CFP: Postcolonial Children’s & YA Fantasy
CALL FOR PAPERS
Postcolonial Children’s & YA Fantasy
Special Issue of The Lion and the Unicorn
Guest Editors:
Naomi Wood, Kansas State University
Anuja Madan, Kansas State University
Traditionally, the genre of fantasy has been associated with white authors and Western cultures. In a 2014 op ed in the New York Times, US children’s author Christopher Myers lamented what he called the “Apartheid” of American children’s literature in particular, wherein children of color and others were implicitly barred from fantasy. Similarly, Zetta Elliott mentions in a famous essay that she “learned early on that only white children had wonderful adventures in distant lands” and had to consciously decolonize her imagination. Happily, the Anglo-American predominance over children’s and YA fantasy is now being steadily challenged. Where once English (and occasionally American, Swedish, or German) children dominated magical adventures, and Celtic- and Norse-influenced mythologies dominated the lists, now children’s and YA fantasy rejoices in stories about Mayan gods in 1920s Mexico (Silvia Moreno-Garcia); water goddesses in the Middle Passage (Zetta Elliott); Jumbies in the Caribbean (Tracey Baptiste); wizarding school in Nigeria (Nnedi Okorafor); ghosts and gods in Malaysia (Zen Cho); and many more. This phenomenon is linked to a larger shift in the field of speculative fiction, which has seen many works of postcolonial fantasy by authors such as Sheree R. Thomas, Nalo Hopkinson, Nisi Shawl, Marlon James, and others. Simultaneously, academic scholarship has started paying more attention to the traditions of speculative fiction in many regions of the Global South that had been too long ignored.

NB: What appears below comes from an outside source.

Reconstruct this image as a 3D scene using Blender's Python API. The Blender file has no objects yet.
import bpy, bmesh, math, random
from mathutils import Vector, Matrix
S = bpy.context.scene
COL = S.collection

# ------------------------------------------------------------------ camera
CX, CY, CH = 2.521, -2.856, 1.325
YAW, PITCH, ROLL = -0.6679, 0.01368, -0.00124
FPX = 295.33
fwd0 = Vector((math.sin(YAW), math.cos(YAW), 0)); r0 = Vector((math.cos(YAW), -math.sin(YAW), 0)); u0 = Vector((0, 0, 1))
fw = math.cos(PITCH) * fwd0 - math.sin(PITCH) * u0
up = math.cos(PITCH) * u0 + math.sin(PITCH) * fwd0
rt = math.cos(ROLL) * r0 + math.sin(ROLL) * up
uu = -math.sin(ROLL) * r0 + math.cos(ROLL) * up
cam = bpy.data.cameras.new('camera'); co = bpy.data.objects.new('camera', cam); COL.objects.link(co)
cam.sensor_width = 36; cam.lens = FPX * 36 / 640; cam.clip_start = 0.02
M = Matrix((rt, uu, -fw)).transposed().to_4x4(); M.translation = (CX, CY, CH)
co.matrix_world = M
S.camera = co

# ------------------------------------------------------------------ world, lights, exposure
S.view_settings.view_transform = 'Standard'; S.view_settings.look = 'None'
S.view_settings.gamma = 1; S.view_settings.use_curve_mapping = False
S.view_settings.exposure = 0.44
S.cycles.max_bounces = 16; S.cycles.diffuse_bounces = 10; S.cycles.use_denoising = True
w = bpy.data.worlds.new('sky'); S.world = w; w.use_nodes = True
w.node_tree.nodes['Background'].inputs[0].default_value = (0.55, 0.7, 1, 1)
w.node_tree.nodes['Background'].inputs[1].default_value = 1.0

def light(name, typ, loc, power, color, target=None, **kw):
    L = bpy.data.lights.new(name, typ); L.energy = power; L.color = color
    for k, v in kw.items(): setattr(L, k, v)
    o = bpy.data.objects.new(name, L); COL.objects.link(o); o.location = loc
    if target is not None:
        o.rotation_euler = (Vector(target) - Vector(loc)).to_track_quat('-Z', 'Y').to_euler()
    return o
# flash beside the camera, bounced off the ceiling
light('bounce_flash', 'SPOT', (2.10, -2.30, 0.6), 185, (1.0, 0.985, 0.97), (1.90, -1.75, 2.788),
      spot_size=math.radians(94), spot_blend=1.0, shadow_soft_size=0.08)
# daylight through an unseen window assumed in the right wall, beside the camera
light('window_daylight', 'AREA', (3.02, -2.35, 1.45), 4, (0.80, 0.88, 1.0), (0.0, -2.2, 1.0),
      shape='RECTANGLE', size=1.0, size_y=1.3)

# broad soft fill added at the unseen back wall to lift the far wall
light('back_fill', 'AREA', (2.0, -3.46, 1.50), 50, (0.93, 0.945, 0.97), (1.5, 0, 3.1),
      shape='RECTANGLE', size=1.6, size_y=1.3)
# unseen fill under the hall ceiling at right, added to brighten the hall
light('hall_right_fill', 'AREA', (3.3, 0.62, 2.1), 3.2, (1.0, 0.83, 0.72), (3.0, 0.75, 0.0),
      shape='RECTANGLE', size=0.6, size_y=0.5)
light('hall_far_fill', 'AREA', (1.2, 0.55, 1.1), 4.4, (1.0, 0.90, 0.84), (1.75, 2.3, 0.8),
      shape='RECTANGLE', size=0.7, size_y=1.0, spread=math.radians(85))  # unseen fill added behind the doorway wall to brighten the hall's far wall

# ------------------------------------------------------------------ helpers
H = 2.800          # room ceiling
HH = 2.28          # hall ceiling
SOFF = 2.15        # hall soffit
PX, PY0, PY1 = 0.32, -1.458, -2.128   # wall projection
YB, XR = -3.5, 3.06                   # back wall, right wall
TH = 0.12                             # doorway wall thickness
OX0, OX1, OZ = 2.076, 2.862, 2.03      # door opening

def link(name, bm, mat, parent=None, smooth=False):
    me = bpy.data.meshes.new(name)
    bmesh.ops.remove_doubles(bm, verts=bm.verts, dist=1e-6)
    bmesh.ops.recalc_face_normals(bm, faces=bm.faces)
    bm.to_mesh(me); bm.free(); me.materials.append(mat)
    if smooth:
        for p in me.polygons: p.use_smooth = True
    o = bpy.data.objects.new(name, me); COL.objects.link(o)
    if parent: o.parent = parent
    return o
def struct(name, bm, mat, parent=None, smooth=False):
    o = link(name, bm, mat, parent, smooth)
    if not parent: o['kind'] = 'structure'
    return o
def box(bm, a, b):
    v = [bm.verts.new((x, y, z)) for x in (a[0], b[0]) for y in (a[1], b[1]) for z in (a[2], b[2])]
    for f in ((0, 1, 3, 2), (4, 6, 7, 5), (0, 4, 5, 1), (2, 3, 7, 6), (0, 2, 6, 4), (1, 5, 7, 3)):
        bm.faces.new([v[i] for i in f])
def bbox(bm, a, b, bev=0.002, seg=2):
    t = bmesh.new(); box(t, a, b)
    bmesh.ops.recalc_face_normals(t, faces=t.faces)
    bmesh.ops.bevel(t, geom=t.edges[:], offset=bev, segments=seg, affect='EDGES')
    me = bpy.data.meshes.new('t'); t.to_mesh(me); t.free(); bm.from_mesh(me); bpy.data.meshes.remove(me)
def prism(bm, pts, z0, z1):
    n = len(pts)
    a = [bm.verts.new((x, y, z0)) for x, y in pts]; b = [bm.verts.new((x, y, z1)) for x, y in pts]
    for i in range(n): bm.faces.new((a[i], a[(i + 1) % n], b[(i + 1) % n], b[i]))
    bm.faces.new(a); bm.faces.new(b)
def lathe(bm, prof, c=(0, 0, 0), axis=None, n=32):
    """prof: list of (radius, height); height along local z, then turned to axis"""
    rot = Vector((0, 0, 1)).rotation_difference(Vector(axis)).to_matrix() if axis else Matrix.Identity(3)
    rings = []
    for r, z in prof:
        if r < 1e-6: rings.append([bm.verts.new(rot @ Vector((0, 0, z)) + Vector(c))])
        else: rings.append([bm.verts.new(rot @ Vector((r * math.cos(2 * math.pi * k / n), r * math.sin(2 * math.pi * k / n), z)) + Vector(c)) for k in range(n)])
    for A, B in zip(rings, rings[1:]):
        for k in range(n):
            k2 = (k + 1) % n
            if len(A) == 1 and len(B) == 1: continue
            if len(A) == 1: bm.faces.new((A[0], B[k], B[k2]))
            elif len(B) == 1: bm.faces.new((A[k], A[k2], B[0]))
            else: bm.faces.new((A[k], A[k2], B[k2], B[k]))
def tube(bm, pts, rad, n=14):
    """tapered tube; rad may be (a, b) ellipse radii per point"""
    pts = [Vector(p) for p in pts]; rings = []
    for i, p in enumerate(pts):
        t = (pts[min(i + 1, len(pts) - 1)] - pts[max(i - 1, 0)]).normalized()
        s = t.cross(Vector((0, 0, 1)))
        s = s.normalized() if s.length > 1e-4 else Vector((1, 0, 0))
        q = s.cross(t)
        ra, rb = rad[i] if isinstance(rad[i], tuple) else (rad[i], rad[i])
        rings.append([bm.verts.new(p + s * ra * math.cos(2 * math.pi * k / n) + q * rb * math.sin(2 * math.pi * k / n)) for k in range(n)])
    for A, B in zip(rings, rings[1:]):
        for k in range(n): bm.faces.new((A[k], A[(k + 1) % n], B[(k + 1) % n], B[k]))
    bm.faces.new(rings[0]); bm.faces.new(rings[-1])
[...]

Contemporary fantasy for young people offers new maps with counterfactual histories, revisionist legends, and stories of wonder and liberation, subverting colonial tropes of fantastical adventure stories and the imperial nostalgia of mid-twentieth-century fantasy. Writers from around the world are using fantasy to explore identity, history, hopes, fears, futures, and new ways of seeing/being. We invite papers on any aspect of postcolonial fantasy in children’s and YA literature.

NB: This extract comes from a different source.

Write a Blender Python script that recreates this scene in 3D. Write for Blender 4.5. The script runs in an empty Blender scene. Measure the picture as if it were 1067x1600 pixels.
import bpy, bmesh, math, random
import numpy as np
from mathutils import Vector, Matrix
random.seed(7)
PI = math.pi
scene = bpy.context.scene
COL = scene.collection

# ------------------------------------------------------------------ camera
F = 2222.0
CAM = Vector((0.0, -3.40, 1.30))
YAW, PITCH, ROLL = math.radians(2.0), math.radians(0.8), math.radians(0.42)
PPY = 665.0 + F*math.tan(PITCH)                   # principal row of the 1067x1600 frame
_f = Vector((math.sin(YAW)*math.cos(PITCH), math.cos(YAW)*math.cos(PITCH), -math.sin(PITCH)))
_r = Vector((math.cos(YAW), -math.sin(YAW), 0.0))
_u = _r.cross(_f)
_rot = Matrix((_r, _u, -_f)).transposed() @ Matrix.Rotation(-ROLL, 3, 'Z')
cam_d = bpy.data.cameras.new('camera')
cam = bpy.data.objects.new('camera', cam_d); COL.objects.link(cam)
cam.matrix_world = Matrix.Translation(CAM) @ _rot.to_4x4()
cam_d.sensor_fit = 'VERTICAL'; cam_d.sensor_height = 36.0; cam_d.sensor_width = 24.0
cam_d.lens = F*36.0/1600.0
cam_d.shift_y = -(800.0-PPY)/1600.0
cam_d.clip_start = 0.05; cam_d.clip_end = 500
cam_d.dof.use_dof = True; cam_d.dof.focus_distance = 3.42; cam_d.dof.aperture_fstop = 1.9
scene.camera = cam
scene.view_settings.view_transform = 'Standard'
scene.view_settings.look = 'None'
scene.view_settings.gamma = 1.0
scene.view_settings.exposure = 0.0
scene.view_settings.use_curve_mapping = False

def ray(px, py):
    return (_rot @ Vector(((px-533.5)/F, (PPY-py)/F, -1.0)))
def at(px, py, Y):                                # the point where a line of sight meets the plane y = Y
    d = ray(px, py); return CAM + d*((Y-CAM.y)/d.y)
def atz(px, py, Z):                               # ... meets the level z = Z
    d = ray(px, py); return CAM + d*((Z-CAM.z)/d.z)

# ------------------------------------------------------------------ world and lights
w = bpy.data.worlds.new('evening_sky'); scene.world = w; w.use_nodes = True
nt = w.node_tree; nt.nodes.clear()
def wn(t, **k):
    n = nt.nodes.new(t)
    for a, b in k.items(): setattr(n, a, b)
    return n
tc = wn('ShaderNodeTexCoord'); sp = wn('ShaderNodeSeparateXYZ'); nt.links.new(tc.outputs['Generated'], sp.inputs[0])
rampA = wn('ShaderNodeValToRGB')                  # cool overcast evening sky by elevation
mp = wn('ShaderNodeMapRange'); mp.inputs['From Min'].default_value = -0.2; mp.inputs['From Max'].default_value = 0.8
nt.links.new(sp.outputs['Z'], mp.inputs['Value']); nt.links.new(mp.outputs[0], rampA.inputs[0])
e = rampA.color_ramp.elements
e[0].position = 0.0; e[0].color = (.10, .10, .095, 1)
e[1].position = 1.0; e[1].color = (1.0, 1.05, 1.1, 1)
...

Possible topics include, but are not limited to:
Postcolonial fantastic imaginaries
Postcolonial and decolonial approaches to and/or retellings of Western children’s and YA fantasy
Afrofuturism
Africanfuturism
Indigenous futurisms
Non-Western genres of the fantastic
Theories of the fantastic by authors from the Global South in relation to children’s and YA fantasy
Mythology, folklore, and magic in fantasy of the Global South
Cartographies and mapping in fantasy of the Global South
Secondary worlds and portal fantasies
Utopian and dystopian societies
Empires and revolutions
Essays should be sent to guest editors Naomi Wood and Anuja Madan at WeLovePOCOFantasy@ksu.edu by February 15, 2023. Submissions ideally are in the range of 5000 to 8000 words (although we will also consider shorter, forum-length essays). Accepted articles will appear in The Lion and the Unicorn, vol. 47, no. 3 (September 2023).

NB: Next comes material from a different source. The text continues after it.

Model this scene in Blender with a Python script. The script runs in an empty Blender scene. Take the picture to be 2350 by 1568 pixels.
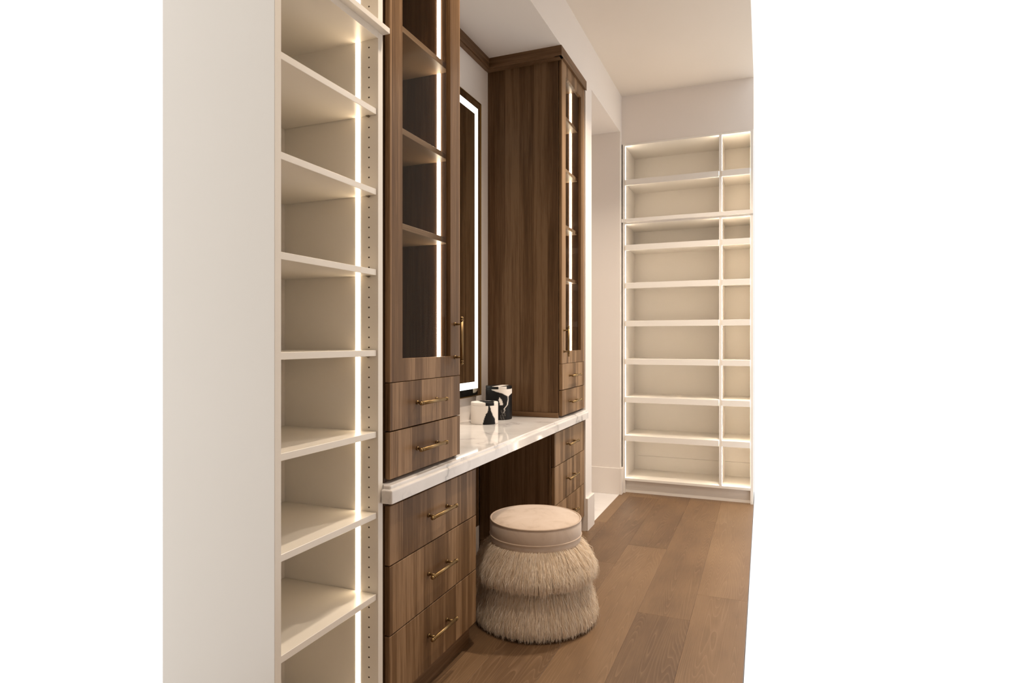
import bpy, bmesh, math, random
import numpy as np
from mathutils import Vector, Matrix

random.seed(7); rng = np.random.default_rng(7)
S = bpy.context.scene
COL = S.collection

# ------------------------------------------------------------------ camera
CAM_H = 1.21
YAW = math.atan((1752 - 1175) / 1426.0)
cam_d = bpy.data.cameras.new('camera')
cam_d.sensor_fit = 'HORIZONTAL'; cam_d.sensor_width = 36.0
cam_d.lens = 36.0 * 1426.0 / 2350.0
cam_d.clip_start = 0.02; cam_d.clip_end = 60
cam = bpy.data.objects.new('camera', cam_d); COL.objects.link(cam)
cam.location = (0, 0, CAM_H); cam.rotation_euler = (math.pi / 2, 0, YAW)
S.camera = cam

# ------------------------------------------------------------------ world, lights, exposure
WORLD_STRENGTH = 1.02
world = bpy.data.worlds.new('world'); S.world = world; world.use_nodes = True
bg = world.node_tree.nodes['Background']
bg.inputs[0].default_value = (1, 1, 1, 1); bg.inputs[1].default_value = WORLD_STRENGTH
S.view_settings.view_transform = 'Standard'; S.view_settings.look = 'None'
S.view_settings.exposure = 0.42; S.view_settings.gamma = 1.0
S.view_settings.use_curve_mapping = False
LED_STRENGTH = 8.0
LED_COLOR = (1.0, 0.79, 0.54, 1)

def unseen_lamp(x, y, z, watts, size=0.12, color=(1, 0.85, 0.69), spread=2.2):
    d = bpy.data.lights.new('unseen_downlight', 'AREA'); d.shape = 'DISK'; d.size = size
    d.energy = watts; d.color = color; d.spread = spread
    o = bpy.data.objects.new('unseen_downlight', d); COL.objects.link(o); o.location = (x, y, z)
    return o
LAMPS = [(-0.12, 3.60, 3.165, 27), (-0.62, 1.80, 3.165, 11)]  # out of view; the second is set close to brighten the near cabinet doors
for lx, ly, lz, w in LAMPS: unseen_lamp(lx, ly, lz, w)
unseen_lamp(-2.1, 4.40, 2.868, 3.2, color=(1, 0.94, 0.87))  # unseen lamp added to brighten the passage tiles

# ------------------------------------------------------------------ materials
def nt(name):
    m = bpy.data.materials.new(name); m.use_nodes = True
    n = m.node_tree; b = n.nodes['Principled BSDF']
    return m, n, b
def N(n, t, **kw):
    x = n.nodes.new(t)
    for k, v in kw.items():
        if k in ('i',):
            for kk, vv in v.items(): x.inputs[kk].default_value = vv
        else: setattr(x, k, v)
    return x
def L(n, a, ao, b, bi): n.links.new(a.outputs[ao], b.inputs[bi])
def ramp(n, stops, interp='LINEAR'):
    r = n.nodes.new('ShaderNodeValToRGB'); e = r.color_ramp.elements; r.color_ramp.interpolation = interp
    e[0].position, e[0].color = stops[0][0], stops[0][1]
    e[1].position, e[1].color = stops[-1][0], stops[-1][1]
    for p, c in stops[1:-1]:
        q = e.new(p); q.color = c
    return r
def math_n(n, op, a=None, b=None):
    m = n.nodes.new('ShaderNodeMath'); m.operation = op
    for k, v in ((0, a), (1, b)):
        if v is None: continue
        if isinstance(v, tuple): n.links.new(v[0].outputs[v[1]], m.inputs[k])
        else: m.inputs[k].default_value = v
    return m
def mixc(n, fac, a, b, blend='MIX'):
    m = n.nodes.new('ShaderNodeMix'); m.data_type = 'RGBA'; m.blend_type = blend
    for idx, v in ((0, fac), (6, a), (7, b)):
        if isinstance(v, tuple) and hasattr(v[0], 'outputs'): n.links.new(v[0].outputs[v[1]], m.inputs[idx])
        else: m.inputs[idx].default_value = v
    return m

def paint(name, col, rough=0.5, bump=0.0):
    m, n, b = nt(name)
    tc = N(n, 'ShaderNodeNewGeometry')
    nz = N(n, 'ShaderNodeTexNoise', i={'Scale': 2.5, 'Detail': 3})
    L(n, tc, 'Position', nz, 'Vector')
    r = ramp(n, [(0.3, (col[0]*.985, col[1]*.985, col[2]*.98, 1)), (0.7, (*col, 1))])
    L(n, nz, 'Fac', r, 'Fac'); L(n, r, 'Color', b, 'Base Color')
    b.inputs['Roughness'].default_value = rough
    if bump:
        n2 = N(n, 'ShaderNodeTexNoise', i={'Scale': 180, 'Detail': 2}); L(n, tc, 'Position', n2, 'Vector')
        bp = N(n, 'ShaderNodeBump', i={'Strength': bump, 'Distance': 0.002}); L(n, n2, 'Fac', bp, 'Height')
        L(n, bp, 'Normal', b, 'Normal')
    return m

def walnut(name, dark, mid, light, horizontal=False, strip=15.0, rough=0.42):
    """veneer laid in strips of different tone with fine grain; grain runs along z (or along the board)"""
    m, n, b = nt(name)
    g = N(n, 'ShaderNodeNewGeometry'); sx = N(n, 'ShaderNodeSeparateXYZ'); L(n, g, 'Position', sx, 'Vector')
    xy = math_n(n, 'ADD', (sx, 'X'), (sx, 'Y'))
    oi = N(n, 'ShaderNodeObjectInfo'); rr = math_n(n, 'MULTIPLY', (oi, 'Random'), 17.0)
    if horizontal: s, a = (sx, 'Z'), (xy, 0)
    else: s, a = (xy, 0), (sx, 'Z')
    s2 = math_n(n, 'ADD', s, (rr, 0))
    # strips
    v = N(n, 'ShaderNodeTexVoronoi', voronoi_dimensions='1D', feature='F1', i={'Scale': strip, 'Randomness': 0.8})
    L(n, s2, 0, v, 'W')
    sc = N(n, 'ShaderNodeSeparateColor'); L(n, v, 'Color', sc, 'Color')
    off = math_n(n, 'MULTIPLY', (sc, 'Green'), 9.0)
    # wandering grain
    def grain(su, sv, scale, detail, rough_, dist=0.0):
        u = math_n(n, 'MULTIPLY', (s2, 0), su); w = math_n(n, 'MULTIPLY', a, sv)
        w2 = math_n(n, 'ADD', (w, 0), (off, 0))
        c = N(n, 'ShaderNodeCombineXYZ'); L(n, u, 0, c, 'X'); L(n, w2, 0, c, 'Y')
        t = N(n, 'ShaderNodeTexNoise', i={'Scale': scale, 'Detail': detail, 'Roughness': rough_, 'Distortion': dist})
        L(n, c, 0, t, 'Vector'); return t
    g1 = grain(30, 1.3, 1.0, 4, 0.55, 0.6)
    g2 = grain(170, 3.0, 1.0, 5, 0.65)
    g3 = grain(520, 14.0, 1.0, 2, 0.5)
    f = math_n(n, 'MULTIPLY', (sc, 'Red'), 0.30)
    f1 = math_n(n, 'MULTIPLY', (g1, 'Fac'), 0.62); f2 = math_n(n, 'MULTIPLY', (g2, 'Fac'), 0.56); f3 = math_n(n, 'MULTIPLY', (g3, 'Fac'), 0.22)
    q = math_n(n, 'ADD', (f, 0), (f1, 0)); q = math_n(n, 'ADD', (q, 0), (f2, 0)); q = math_n(n, 'ADD', (q, 0), (f3, 0))
    r = ramp(n, [(0.50, (*dark, 1)), (0.82, (*mid, 1)), (1.12 if False else 1.0, (*light, 1))])
    L(n, q, 0, r, 'Fac'); L(n, r, 'Color', b, 'Base Color')
    b.inputs['Roughness'].default_value = rough; b.inputs['Specular IOR Level'].default_value = 0.13
    bp = N(n, 'ShaderNodeBump', i={'Strength': 0.12, 'Distance': 0.0008}); L(n, g2, 'Fac', bp, 'Height'); L(n, bp, 'Normal', b, 'Normal')
    return m

def oak(name):
    m, n, b = nt(name)
    g = N(n, 'ShaderNodeNewGeometry'); sx = N(n, 'ShaderNodeSeparateXYZ'); L(n, g, 'Position', sx, 'Vector')
    oi = N(n, 'ShaderNodeObjectInfo'); rr = math_n(n, 'MULTIPLY', (oi, 'Random'), 31.0)
    u0 = math_n(n, 'ADD', (sx, 'X'), (rr, 0))
    # cathedral figure: a slow field bent into rings
    c0 = N(n, 'ShaderNodeCombineXYZ'); u = math_n(n, 'MULTIPLY', (u0, 0), 7.0); w = math_n(n, 'MULTIPLY', (sx, 'Y'), 0.40)
    w = math_n(n, 'ADD', (w, 0), (rr, 0))
    L(n, u, 0, c0, 'X'); L(n, w, 0, c0, 'Y')
    nz = N(n, 'ShaderNodeTexNoise', i={'Scale': 1.0, 'Detail': 1.5, 'Roughness': 0.4}); L(n, c0, 0, nz, 'Vector')
    rings = math_n(n, 'MULTIPLY', (nz, 'Fac'), 70.0); rings = math_n(n, 'FRACT', (rings, 0))
    rings = math_n(n, 'POWER', (rings, 0), 5.0)
    # fine fibres
    c1 = N(n, 'ShaderNodeCombineXYZ'); u = math_n(n, 'MULTIPLY', (u0, 0), 210.0); w = math_n(n, 'MULTIPLY', (sx, 'Y'), 7.0)
    L(n, u, 0, c1, 'X'); L(n, w, 0, c1, 'Y')
    fb = N(n, 'ShaderNodeTexNoise', i={'Scale': 1.0, 'Detail': 4, 'Roughness': 0.6}); L(n, c1, 0, fb, 'Vector')
    # cloudy tone
    c2 = N(n, 'ShaderNodeCombineXYZ'); u = math_n(n, 'MULTIPLY', (u0, 0), 6.0); w = math_n(n, 'MULTIPLY', (sx, 'Y'), 2.0)
    L(n, u, 0, c2, 'X'); L(n, w, 0, c2, 'Y')
    cl = N(n, 'ShaderNodeTexNoise', i={'Scale': 1.0, 'Detail': 4, 'Roughness': 0.55}); L(n, c2, 0, cl, 'Vector')
    a = math_n(n, 'MULTIPLY', (oi, 'Random'), 0.30); bq = math_n(n, 'MULTIPLY', (cl, 'Fac'), 0.55); cq = math_n(n, 'MULTIPLY', (fb, 'Fac'), 0.30)
    q = math_n(n, 'ADD', (a, 0), (bq, 0)); q = math_n(n, 'ADD', (q, 0), (cq, 0))
    r = ramp(n, [(0.35, (0.105, 0.055, 0.024, 1)), (0.62, (0.185, 0.106, 0.050, 1)), (1.0, (0.28, 0.172, 0.089, 1))])
    L(n, q, 0, r, 'Fac')
    rf = math_n(n, 'MULTIPLY', (rings, 0), 0.20)
    mx = mixc(n, (rf, 0), (r, 'Color'), (0.46, 0.30, 0.19, 1))
    # knots
    c3 = N(n, 'ShaderNodeCombineXYZ'); u = math_n(n, 'MULTIPLY', (u0, 0), 2.6); w = math_n(n, 'MULTIPLY', (sx, 'Y'), 1.5)
    L(n, u, 0, c3, 'X'); L(n, w, 0, c3, 'Y')
    vk = N(n, 'ShaderNodeTexVoronoi', i={'Scale': 1.0}); L(n, c3, 0, vk, 'Vector')
    kr = ramp(n, [(0.015, (0.75, 0.75, 0.75, 1)), (0.085, (0, 0, 0, 1))]); L(n, vk, 'Distance', kr, 'Fac')
    mx2 = mixc(n, (kr, 'Color'), (mx, 2), (0.085, 0.045, 0.025, 1))
    L(n, mx2, 2, b, 'Base Color')
    b.inputs['Roughness'].default_value = 0.48
    bp = N(n, 'ShaderNodeBump', i={'Strength': 0.1, 'Distance': 0.0006}); L(n, fb, 'Fac', bp, 'Height'); L(n, bp, 'Normal', b, 'Normal')
    return m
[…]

ABOUT THE EDITOR: Naomi Wood is professor of English at Kansas State University, where she teaches children's and young adult literature in the MA program and to undergraduates. She writes about nineteenth-, twentieth-, and twenty-first-century fantasy literature and culture. Most recently she edited A Cultural History of Fairy Tales—Long Nineteenth Century (Bloomsbury). Since 2009, she has co-edited The Lion and the Unicorn with David Russell and Karin Westman.
ABOUT THE EDITOR: Anuja Madan is Assistant Professor at the Department of English, Kansas State University, where she teaches courses in world literature, cultural studies, global comics, and children’s literature. She received her Ph.D. in English from University of Florida and her M.Phil. and M.A. in English from Delhi University. Her co-authored book, Notes of Running Feet: English in Primary Textbooks (with Prof. Rimli Bhattacharya, Sreyoshi Sarkar, and Nivedita Basu) grew out of a group study of Indian English-language textbooks. She has published articles on English-language picturebook adaptations of the Indian epic Mahabharata, redactions of classics in Indian textbooks, and Jean-Luc Godard's films. Her recent articles include one on a graphic novel retelling of the Indian epic Ramayana, published in Graphic Novels for Young Adults and Children: a Collection of Critical Essays (2017), edited by Michelle Ann Abate and Gwen Athene Tarbox, and another on contemporary Indian animation films for children, which appears in The Routledge Companion to International Children’s Literature (2017), edited by John Stephens, Celia Abicalil Belmiro, Alice Curry, et al.